BEGIN Dataset excerpt

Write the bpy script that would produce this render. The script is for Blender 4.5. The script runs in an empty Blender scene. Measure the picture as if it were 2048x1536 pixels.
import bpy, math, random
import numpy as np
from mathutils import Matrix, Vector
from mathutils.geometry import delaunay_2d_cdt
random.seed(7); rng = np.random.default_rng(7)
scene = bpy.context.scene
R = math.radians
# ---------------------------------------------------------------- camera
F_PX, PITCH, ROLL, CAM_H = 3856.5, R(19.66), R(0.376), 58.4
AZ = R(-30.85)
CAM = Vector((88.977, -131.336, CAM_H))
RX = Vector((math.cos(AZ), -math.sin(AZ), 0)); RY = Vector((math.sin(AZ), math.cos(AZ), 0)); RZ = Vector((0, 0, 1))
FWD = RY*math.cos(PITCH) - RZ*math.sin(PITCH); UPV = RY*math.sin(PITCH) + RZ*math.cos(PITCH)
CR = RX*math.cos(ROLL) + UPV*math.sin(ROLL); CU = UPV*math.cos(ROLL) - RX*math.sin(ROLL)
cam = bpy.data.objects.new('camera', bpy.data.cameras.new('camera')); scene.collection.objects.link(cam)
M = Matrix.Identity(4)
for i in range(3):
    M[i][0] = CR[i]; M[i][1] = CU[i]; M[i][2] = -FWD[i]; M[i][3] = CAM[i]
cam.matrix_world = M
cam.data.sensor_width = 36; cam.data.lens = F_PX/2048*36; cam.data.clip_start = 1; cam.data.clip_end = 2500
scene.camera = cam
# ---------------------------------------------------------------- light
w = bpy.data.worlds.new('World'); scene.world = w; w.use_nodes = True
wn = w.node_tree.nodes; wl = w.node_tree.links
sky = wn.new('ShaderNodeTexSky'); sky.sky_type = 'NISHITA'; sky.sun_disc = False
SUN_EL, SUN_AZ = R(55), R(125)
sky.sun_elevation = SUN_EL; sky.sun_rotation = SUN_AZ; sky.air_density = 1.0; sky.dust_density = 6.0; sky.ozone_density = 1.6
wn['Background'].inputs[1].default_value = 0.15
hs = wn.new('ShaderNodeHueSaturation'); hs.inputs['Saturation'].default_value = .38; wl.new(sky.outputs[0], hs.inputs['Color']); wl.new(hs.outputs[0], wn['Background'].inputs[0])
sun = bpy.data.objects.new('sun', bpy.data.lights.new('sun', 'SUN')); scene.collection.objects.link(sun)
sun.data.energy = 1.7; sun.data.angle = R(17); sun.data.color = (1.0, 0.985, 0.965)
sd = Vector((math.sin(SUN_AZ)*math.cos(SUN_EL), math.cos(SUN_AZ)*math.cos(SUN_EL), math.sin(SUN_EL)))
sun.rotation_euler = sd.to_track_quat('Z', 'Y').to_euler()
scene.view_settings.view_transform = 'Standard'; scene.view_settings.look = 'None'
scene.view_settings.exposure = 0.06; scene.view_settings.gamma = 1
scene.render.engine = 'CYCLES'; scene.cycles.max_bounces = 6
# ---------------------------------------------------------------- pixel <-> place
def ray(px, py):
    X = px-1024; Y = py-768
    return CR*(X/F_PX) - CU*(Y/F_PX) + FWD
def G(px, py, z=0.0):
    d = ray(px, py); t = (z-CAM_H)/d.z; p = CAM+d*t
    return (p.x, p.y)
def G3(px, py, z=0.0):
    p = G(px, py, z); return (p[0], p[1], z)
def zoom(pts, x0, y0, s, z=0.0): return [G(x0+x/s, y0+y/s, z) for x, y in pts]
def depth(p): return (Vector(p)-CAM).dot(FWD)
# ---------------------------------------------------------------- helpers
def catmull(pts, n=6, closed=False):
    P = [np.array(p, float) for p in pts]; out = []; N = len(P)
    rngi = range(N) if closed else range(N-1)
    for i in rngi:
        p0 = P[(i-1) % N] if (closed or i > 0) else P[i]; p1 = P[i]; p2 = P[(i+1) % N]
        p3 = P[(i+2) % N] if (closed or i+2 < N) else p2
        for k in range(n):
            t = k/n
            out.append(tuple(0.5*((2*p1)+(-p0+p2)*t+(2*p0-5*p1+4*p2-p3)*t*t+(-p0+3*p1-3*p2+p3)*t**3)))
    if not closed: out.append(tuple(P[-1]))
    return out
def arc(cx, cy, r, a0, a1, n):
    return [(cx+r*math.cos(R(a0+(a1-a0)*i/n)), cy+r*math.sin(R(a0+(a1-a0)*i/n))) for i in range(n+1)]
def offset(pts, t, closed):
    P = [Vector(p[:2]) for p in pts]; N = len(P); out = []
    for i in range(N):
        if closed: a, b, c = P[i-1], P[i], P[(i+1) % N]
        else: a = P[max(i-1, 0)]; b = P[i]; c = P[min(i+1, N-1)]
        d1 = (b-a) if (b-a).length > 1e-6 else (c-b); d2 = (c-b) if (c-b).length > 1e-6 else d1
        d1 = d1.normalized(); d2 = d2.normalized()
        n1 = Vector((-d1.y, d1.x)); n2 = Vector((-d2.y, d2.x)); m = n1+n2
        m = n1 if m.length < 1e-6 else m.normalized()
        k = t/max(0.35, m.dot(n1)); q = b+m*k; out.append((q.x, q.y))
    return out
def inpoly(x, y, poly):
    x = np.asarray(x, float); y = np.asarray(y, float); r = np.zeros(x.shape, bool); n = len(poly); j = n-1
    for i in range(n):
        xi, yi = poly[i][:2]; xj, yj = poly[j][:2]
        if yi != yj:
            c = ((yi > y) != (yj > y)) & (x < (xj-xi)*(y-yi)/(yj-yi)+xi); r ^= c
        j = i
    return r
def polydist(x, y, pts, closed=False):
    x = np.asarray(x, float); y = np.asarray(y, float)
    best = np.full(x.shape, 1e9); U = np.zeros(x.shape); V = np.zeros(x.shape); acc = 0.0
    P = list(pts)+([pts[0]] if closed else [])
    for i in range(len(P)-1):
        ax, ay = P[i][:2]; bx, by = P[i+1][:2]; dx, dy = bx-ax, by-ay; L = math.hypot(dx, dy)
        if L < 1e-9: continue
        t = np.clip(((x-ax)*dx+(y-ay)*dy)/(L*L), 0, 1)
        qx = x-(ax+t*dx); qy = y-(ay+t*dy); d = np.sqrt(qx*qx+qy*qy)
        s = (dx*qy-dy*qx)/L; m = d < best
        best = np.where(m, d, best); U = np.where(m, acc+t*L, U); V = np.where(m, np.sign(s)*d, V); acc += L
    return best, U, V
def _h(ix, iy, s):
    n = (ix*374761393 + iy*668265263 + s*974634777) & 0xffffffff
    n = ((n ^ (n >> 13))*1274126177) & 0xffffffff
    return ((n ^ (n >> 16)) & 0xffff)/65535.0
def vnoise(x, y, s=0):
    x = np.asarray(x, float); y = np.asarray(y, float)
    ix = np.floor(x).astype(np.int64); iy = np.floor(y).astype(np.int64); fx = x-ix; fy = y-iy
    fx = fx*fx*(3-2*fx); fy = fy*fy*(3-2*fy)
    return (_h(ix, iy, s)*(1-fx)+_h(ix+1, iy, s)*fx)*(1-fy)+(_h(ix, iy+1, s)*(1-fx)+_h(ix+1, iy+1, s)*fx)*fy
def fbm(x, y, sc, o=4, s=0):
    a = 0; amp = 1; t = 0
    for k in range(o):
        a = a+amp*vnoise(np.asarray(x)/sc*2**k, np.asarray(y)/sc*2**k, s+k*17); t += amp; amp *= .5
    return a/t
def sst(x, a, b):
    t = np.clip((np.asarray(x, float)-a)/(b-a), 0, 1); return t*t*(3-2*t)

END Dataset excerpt

● Requirements
Reproduce the material exactly, with every line intact.

● Answer to this problem
Write the bpy script that would produce this render. The script is for Blender 4.5. The script runs in an empty Blender scene. Measure the picture as if it were 2048x1536 pixels.
import bpy, math, random
import numpy as np
from mathutils import Matrix, Vector
from mathutils.geometry import delaunay_2d_cdt
random.seed(7); rng = np.random.default_rng(7)
scene = bpy.context.scene
R = math.radians
# ---------------------------------------------------------------- camera
F_PX, PITCH, ROLL, CAM_H = 3856.5, R(19.66), R(0.376), 58.4
AZ = R(-30.85)
CAM = Vector((88.977, -131.336, CAM_H))
RX = Vector((math.cos(AZ), -math.sin(AZ), 0)); RY = Vector((math.sin(AZ), math.cos(AZ), 0)); RZ = Vector((0, 0, 1))
FWD = RY*math.cos(PITCH) - RZ*math.sin(PITCH); UPV = RY*math.sin(PITCH) + RZ*math.cos(PITCH)
CR = RX*math.cos(ROLL) + UPV*math.sin(ROLL); CU = UPV*math.cos(ROLL) - RX*math.sin(ROLL)
cam = bpy.data.objects.new('camera', bpy.data.cameras.new('camera')); scene.collection.objects.link(cam)
M = Matrix.Identity(4)
for i in range(3):
    M[i][0] = CR[i]; M[i][1] = CU[i]; M[i][2] = -FWD[i]; M[i][3] = CAM[i]
cam.matrix_world = M
cam.data.sensor_width = 36; cam.data.lens = F_PX/2048*36; cam.data.clip_start = 1; cam.data.clip_end = 2500
scene.camera = cam
# ---------------------------------------------------------------- light
w = bpy.data.worlds.new('World'); scene.world = w; w.use_nodes = True
wn = w.node_tree.nodes; wl = w.node_tree.links
sky = wn.new('ShaderNodeTexSky'); sky.sky_type = 'NISHITA'; sky.sun_disc = False
SUN_EL, SUN_AZ = R(55), R(125)
sky.sun_elevation = SUN_EL; sky.sun_rotation = SUN_AZ; sky.air_density = 1.0; sky.dust_density = 6.0; sky.ozone_density = 1.6
wn['Background'].inputs[1].default_value = 0.15
hs = wn.new('ShaderNodeHueSaturation'); hs.inputs['Saturation'].default_value = .38; wl.new(sky.outputs[0], hs.inputs['Color']); wl.new(hs.outputs[0], wn['Background'].inputs[0])
sun = bpy.data.objects.new('sun', bpy.data.lights.new('sun', 'SUN')); scene.collection.objects.link(sun)
sun.data.energy = 1.7; sun.data.angle = R(17); sun.data.color = (1.0, 0.985, 0.965)
sd = Vector((math.sin(SUN_AZ)*math.cos(SUN_EL), math.cos(SUN_AZ)*math.cos(SUN_EL), math.sin(SUN_EL)))
sun.rotation_euler = sd.to_track_quat('Z', 'Y').to_euler()
scene.view_settings.view_transform = 'Standard'; scene.view_settings.look = 'None'
scene.view_settings.exposure = 0.06; scene.view_settings.gamma = 1
scene.render.engine = 'CYCLES'; scene.cycles.max_bounces = 6
# ---------------------------------------------------------------- pixel <-> place
def ray(px, py):
    X = px-1024; Y = py-768
    return CR*(X/F_PX) - CU*(Y/F_PX) + FWD
def G(px, py, z=0.0):
    d = ray(px, py); t = (z-CAM_H)/d.z; p = CAM+d*t
    return (p.x, p.y)
def G3(px, py, z=0.0):
    p = G(px, py, z); return (p[0], p[1], z)
def zoom(pts, x0, y0, s, z=0.0): return [G(x0+x/s, y0+y/s, z) for x, y in pts]
def depth(p): return (Vector(p)-CAM).dot(FWD)
# ---------------------------------------------------------------- helpers
def catmull(pts, n=6, closed=False):
    P = [np.array(p, float) for p in pts]; out = []; N = len(P)
    rngi = range(N) if closed else range(N-1)
    for i in rngi:
        p0 = P[(i-1) % N] if (closed or i > 0) else P[i]; p1 = P[i]; p2 = P[(i+1) % N]
        p3 = P[(i+2) % N] if (closed or i+2 < N) else p2
        for k in range(n):
            t = k/n
            out.append(tuple(0.5*((2*p1)+(-p0+p2)*t+(2*p0-5*p1+4*p2-p3)*t*t+(-p0+3*p1-3*p2+p3)*t**3)))
    if not closed: out.append(tuple(P[-1]))
    return out
def arc(cx, cy, r, a0, a1, n):
    return [(cx+r*math.cos(R(a0+(a1-a0)*i/n)), cy+r*math.sin(R(a0+(a1-a0)*i/n))) for i in range(n+1)]
def offset(pts, t, closed):
    P = [Vector(p[:2]) for p in pts]; N = len(P); out = []
    for i in range(N):
        if closed: a, b, c = P[i-1], P[i], P[(i+1) % N]
        else: a = P[max(i-1, 0)]; b = P[i]; c = P[min(i+1, N-1)]
        d1 = (b-a) if (b-a).length > 1e-6 else (c-b); d2 = (c-b) if (c-b).length > 1e-6 else d1
        d1 = d1.normalized(); d2 = d2.normalized()
        n1 = Vector((-d1.y, d1.x)); n2 = Vector((-d2.y, d2.x)); m = n1+n2
        m = n1 if m.length < 1e-6 else m.normalized()
        k = t/max(0.35, m.dot(n1)); q = b+m*k; out.append((q.x, q.y))
    return out
def inpoly(x, y, poly):
    x = np.asarray(x, float); y = np.asarray(y, float); r = np.zeros(x.shape, bool); n = len(poly); j = n-1
    for i in range(n):
        xi, yi = poly[i][:2]; xj, yj = poly[j][:2]
        if yi != yj:
            c = ((yi > y) != (yj > y)) & (x < (xj-xi)*(y-yi)/(yj-yi)+xi); r ^= c
        j = i
    return r
def polydist(x, y, pts, closed=False):
    x = np.asarray(x, float); y = np.asarray(y, float)
    best = np.full(x.shape, 1e9); U = np.zeros(x.shape); V = np.zeros(x.shape); acc = 0.0
    P = list(pts)+([pts[0]] if closed else [])
    for i in range(len(P)-1):
        ax, ay = P[i][:2]; bx, by = P[i+1][:2]; dx, dy = bx-ax, by-ay; L = math.hypot(dx, dy)
        if L < 1e-9: continue
        t = np.clip(((x-ax)*dx+(y-ay)*dy)/(L*L), 0, 1)
        qx = x-(ax+t*dx); qy = y-(ay+t*dy); d = np.sqrt(qx*qx+qy*qy)
        s = (dx*qy-dy*qx)/L; m = d < best
        best = np.where(m, d, best); U = np.where(m, acc+t*L, U); V = np.where(m, np.sign(s)*d, V); acc += L
    return best, U, V
def _h(ix, iy, s):
    n = (ix*374761393 + iy*668265263 + s*974634777) & 0xffffffff
    n = ((n ^ (n >> 13))*1274126177) & 0xffffffff
    return ((n ^ (n >> 16)) & 0xffff)/65535.0
def vnoise(x, y, s=0):
    x = np.asarray(x, float); y = np.asarray(y, float)
    ix = np.floor(x).astype(np.int64); iy = np.floor(y).astype(np.int64); fx = x-ix; fy = y-iy
    fx = fx*fx*(3-2*fx); fy = fy*fy*(3-2*fy)
    return (_h(ix, iy, s)*(1-fx)+_h(ix+1, iy, s)*fx)*(1-fy)+(_h(ix, iy+1, s)*(1-fx)+_h(ix+1, iy+1, s)*fx)*fy
def fbm(x, y, sc, o=4, s=0):
    a = 0; amp = 1; t = 0
    for k in range(o):
        a = a+amp*vnoise(np.asarray(x)/sc*2**k, np.asarray(y)/sc*2**k, s+k*17); t += amp; amp *= .5
    return a/t
def sst(x, a, b):
    t = np.clip((np.asarray(x, float)-a)/(b-a), 0, 1); return t*t*(3-2*t)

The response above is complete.